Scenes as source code
+--

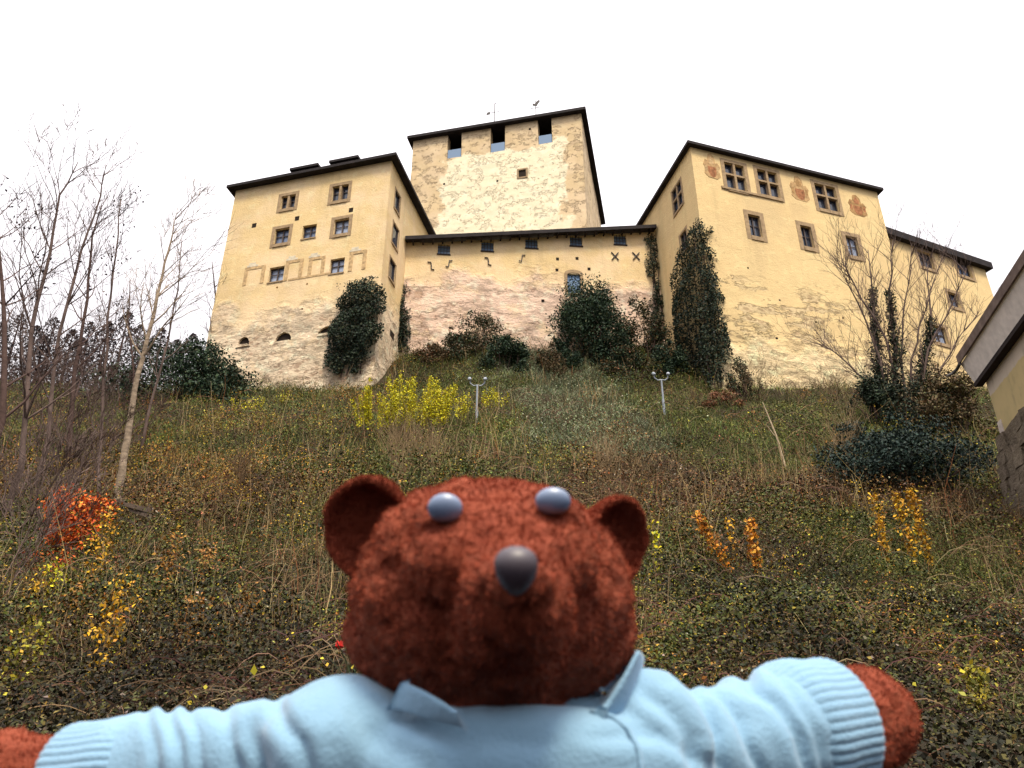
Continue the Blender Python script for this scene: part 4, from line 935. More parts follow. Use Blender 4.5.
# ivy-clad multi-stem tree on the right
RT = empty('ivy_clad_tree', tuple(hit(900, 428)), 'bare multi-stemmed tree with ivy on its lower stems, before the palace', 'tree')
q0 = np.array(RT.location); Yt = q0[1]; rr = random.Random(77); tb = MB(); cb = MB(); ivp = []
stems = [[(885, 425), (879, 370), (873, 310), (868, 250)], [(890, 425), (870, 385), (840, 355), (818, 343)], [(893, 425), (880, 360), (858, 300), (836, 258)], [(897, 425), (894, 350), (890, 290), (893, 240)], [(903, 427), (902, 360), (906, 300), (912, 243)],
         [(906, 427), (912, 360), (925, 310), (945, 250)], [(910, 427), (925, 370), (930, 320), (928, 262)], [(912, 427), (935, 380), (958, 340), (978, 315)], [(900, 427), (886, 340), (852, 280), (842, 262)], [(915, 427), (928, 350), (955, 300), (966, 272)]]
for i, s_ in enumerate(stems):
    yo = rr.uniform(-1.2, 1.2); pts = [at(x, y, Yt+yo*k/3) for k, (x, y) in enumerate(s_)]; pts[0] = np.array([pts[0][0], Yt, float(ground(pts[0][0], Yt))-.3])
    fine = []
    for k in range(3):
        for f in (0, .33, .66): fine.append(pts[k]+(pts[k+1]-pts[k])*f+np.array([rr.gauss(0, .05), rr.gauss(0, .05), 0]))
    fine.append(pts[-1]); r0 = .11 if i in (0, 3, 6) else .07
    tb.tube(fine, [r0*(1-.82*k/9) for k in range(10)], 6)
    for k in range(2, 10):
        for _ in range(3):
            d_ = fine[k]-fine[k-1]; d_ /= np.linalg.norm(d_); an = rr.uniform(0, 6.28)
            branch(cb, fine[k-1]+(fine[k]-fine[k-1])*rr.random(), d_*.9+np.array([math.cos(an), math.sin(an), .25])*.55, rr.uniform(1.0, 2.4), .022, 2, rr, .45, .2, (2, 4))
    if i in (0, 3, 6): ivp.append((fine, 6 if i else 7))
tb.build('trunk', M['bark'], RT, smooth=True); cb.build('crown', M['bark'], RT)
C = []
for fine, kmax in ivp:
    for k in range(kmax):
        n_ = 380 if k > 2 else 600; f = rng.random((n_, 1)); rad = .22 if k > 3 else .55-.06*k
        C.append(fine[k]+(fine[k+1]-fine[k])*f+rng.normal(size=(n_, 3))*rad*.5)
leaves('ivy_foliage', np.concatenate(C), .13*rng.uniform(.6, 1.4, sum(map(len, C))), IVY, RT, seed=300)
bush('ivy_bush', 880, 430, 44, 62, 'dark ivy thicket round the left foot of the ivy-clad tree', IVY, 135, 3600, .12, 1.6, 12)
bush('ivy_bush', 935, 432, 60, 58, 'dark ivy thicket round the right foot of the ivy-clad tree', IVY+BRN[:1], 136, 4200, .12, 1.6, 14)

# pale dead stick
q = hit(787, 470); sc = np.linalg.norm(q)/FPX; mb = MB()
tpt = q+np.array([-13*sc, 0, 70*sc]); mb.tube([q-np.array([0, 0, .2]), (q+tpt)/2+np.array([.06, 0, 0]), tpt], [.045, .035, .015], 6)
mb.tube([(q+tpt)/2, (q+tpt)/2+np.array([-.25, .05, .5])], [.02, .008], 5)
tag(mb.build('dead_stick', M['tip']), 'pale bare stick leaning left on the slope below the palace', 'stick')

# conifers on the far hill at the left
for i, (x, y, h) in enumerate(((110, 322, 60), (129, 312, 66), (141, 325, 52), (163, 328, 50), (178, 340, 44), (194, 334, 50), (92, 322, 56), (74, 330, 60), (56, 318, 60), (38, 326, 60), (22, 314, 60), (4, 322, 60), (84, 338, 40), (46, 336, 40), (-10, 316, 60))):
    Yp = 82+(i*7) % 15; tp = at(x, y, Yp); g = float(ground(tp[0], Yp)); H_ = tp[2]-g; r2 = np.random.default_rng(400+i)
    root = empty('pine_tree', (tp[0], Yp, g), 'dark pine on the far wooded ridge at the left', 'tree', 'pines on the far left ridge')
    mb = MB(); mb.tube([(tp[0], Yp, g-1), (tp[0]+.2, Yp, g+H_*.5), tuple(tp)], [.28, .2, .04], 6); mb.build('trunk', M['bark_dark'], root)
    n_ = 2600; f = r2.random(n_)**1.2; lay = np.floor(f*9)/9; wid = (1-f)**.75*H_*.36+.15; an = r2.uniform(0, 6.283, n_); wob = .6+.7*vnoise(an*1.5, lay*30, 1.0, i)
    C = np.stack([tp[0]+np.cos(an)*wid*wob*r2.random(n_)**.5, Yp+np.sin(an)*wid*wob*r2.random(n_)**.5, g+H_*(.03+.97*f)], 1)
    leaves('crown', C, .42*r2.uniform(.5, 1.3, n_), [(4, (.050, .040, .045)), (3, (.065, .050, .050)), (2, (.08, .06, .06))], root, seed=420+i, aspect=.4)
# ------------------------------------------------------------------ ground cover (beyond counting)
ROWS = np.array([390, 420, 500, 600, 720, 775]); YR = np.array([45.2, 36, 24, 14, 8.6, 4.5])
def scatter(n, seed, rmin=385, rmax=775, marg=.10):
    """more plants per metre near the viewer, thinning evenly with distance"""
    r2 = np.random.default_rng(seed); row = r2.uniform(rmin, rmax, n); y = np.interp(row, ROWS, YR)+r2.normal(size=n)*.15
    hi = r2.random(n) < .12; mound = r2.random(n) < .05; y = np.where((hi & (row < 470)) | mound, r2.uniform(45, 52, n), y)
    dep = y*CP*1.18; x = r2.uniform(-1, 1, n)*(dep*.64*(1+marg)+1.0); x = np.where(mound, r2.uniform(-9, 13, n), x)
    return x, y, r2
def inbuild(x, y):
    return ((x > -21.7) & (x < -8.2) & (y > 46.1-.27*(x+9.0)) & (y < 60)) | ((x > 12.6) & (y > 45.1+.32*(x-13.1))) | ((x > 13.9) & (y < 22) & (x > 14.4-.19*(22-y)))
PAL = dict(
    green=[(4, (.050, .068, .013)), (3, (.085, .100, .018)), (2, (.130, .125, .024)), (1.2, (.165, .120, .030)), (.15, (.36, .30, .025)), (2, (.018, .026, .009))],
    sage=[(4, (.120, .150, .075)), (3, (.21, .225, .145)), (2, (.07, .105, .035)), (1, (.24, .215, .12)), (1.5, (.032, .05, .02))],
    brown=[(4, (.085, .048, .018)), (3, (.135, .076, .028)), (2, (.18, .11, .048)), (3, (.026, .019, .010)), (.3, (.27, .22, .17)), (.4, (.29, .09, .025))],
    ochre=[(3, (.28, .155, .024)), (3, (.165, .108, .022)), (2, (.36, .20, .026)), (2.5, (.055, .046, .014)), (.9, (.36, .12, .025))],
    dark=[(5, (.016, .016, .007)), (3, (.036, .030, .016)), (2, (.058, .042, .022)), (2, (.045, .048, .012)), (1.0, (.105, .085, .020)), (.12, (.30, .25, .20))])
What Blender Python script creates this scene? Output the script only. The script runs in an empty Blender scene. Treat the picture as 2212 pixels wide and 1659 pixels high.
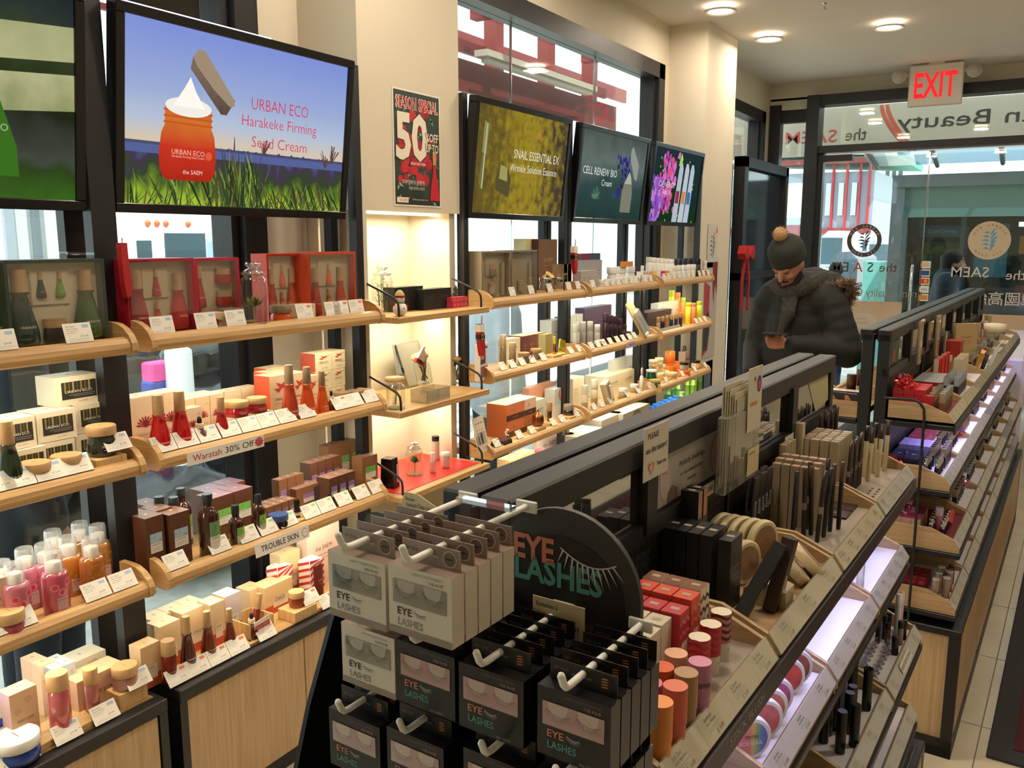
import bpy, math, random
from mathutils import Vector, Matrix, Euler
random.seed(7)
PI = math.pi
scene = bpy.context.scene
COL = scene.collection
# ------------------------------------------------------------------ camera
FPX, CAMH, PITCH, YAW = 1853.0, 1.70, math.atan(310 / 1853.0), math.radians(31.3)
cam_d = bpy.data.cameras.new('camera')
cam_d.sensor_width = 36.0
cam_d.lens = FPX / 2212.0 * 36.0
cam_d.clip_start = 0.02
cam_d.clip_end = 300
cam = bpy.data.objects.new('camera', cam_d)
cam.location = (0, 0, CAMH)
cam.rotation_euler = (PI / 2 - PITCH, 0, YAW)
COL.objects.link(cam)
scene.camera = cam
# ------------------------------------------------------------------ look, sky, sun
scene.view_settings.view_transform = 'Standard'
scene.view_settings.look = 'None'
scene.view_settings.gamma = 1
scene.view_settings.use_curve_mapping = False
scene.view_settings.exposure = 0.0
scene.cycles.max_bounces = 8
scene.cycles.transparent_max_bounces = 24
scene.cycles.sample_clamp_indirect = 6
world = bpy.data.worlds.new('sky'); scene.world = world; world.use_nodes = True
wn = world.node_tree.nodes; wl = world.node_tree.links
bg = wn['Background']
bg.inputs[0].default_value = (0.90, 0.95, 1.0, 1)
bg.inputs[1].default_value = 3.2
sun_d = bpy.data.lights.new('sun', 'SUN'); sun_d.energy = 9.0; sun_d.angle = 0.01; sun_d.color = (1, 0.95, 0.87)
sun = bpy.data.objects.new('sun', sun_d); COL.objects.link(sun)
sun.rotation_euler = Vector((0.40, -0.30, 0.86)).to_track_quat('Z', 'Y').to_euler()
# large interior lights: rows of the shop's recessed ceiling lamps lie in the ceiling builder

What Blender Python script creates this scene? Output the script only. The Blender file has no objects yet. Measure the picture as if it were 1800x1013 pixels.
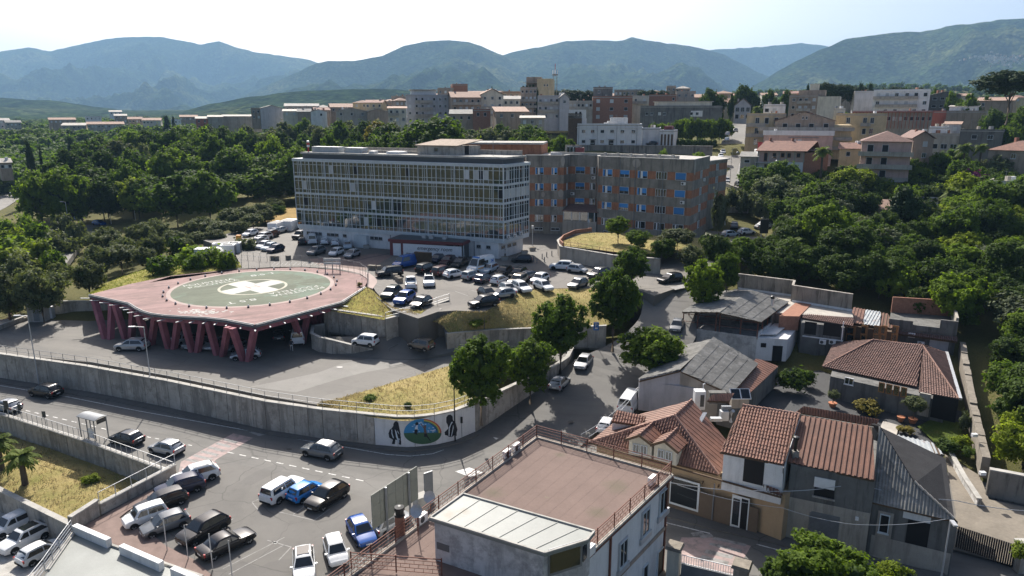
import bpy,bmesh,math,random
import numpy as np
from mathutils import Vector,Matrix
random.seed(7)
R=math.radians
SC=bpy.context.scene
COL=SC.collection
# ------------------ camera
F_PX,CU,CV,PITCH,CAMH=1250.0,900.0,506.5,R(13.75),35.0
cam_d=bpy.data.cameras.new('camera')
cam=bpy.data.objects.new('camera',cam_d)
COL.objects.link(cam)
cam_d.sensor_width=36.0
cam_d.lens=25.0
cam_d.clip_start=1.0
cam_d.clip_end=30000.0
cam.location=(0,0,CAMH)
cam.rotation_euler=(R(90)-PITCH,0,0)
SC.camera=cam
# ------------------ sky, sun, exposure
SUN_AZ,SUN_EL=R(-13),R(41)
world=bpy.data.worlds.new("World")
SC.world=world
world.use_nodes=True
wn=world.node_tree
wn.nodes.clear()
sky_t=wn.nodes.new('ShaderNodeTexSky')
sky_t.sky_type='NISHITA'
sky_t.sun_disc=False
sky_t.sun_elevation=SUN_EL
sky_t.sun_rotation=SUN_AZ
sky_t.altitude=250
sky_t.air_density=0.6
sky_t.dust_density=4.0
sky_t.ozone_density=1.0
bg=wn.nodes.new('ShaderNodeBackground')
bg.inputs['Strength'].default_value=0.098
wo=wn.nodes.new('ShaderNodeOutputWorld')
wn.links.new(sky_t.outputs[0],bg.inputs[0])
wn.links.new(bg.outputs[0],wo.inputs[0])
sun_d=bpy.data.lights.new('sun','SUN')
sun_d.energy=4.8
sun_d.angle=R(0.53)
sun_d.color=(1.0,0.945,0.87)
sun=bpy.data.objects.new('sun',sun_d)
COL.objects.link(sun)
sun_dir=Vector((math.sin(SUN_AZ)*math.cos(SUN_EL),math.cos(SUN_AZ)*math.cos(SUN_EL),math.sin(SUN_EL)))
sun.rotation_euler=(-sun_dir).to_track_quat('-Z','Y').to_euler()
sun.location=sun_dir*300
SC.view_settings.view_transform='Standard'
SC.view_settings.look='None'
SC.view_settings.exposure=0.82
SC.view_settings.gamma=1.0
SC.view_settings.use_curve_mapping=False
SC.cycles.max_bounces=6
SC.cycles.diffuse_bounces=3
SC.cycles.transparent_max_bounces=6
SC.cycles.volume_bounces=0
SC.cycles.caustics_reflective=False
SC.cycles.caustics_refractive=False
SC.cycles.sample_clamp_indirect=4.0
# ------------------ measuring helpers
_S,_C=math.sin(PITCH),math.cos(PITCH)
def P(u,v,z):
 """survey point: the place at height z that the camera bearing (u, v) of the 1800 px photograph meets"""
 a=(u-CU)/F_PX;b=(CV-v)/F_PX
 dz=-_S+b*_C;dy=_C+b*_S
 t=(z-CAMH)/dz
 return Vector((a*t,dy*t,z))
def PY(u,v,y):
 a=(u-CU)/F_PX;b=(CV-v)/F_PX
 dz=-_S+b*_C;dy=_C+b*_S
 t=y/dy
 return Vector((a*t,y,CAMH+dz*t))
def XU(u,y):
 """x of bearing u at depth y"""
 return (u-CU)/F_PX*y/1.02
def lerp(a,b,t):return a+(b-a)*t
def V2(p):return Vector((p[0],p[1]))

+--

Check each line of the data above for the word "objects", then state how many lines have it. Give the number alone.

8